道端鈴成

エッセイと書評など

二人旅

2006年06月03日 | 雑談
  姪はまだ小学生だが、iPodminiを持っていて、いっぱしのMac Userである。私の60GのiPodに興味を持って、CDの入力をやってくれた。これまで入れていたのが、ちゃんと登録してなかったので、一挙に4G程度が消えてしまった。再度、入れ直すことになった。CDの山がなかなか片づかない。

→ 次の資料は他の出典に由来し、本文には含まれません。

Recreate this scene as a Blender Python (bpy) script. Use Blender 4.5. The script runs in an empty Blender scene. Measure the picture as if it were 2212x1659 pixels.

落語をほぼ全部と本の朗読を一部入れて、6G程度になったが、音楽や本の朗読の大部分などは、まだCDの山が手つかずで、積み重ねてある。
  そんなことで最近は主に落語を聴いている。名人と言われる落語家でも、それぞれ特に得手の領域があり、そこで最高の名演を残していることがよく分かって面白い。志ん生は、前に紹介した鮑熨斗や火焔太鼓、お直しなど、しっかりものの女房とすこしぬけた亭主のやりとりが堂に入って実にうまい。5代目小さんは、笠碁や気の長短、二人旅など、友人同士などの二人のかけあいが実に見事だ。志ん生の息子の志ん朝は、江戸の雰囲気、人情の名演出家といったところがあり、文七元結や唐茄子屋政談など、三人以上の登場人物がからみあう場面の描写のうまさでは群を抜いている。
  五代目小さんの二人旅は、友人同士の遊山の旅の道中の会話と田舎の飯屋での情景を描いただけだが、のどかな風景のなかで、相方の中食にしようよという繰り返しでのんびりした時を刻みながら、謎掛けや、都々逸をちりばめた会話の面白さで、見事な小品にしあがっている。飯屋の看板の濁りを読むか読まないかで、「い」はかしらだから濁らない。「ろ」はかしらの名代になることもある。「に」は濁点がつくと重いだろう。「ゆ」は朝にごらない内にはいるものだ。など、馬鹿馬鹿しい言葉遊びの連続だが、なかなかしゃれていてきかせる。二人旅は、上方落語の東旅をもとに、四代目小さんが基本を作ったもので、謎掛けや、都々逸には、「東海道中膝栗毛」の弥次さん、喜多さんの会話からとったものもあるとのことだ。帯を解いて解かせるとか、ふんどしを衣桁へ架けるとか、いざりのおならなどの、上品とはいえないネタも、小さんがやるとなんだかとぼけた味わいになる。
  のどかな風景のなかでの俳諧趣味みたいなところもある会話から田舎の飯屋での描写にうつるさまなど、二人旅には、どこか夏目漱石の草枕を思わせるところもある。夏目漱石は大の落語ずきで、3代目小さんを「天才」と評した。「東海道中膝栗毛」などにもなじんでいたと思われる。ジャンルは異なるが、草枕と二人旅には、江戸の道中ものという共通の背景があるのかもしれない。
  カナダのピアニストのグレン・グールドは、夏目漱石の草枕に傾倒し、友人などにも朗読して聴かせていた事が知られている。生涯ホテル住まいで、深夜、車を走らせ、友人に長電話をしたグールドも、自らの日々を旅の草枕として意識し、人情の葛藤の世界にたいして、旅人の眼から距離をおいて眺めようとした漱石の草枕に共鳴するものを見いだしていたのかもしれない。
  音楽CDの山の2、3割はグレン・グールド演奏の曲である。ぼちぼち音楽もiPodのなかに戻すことにしょう。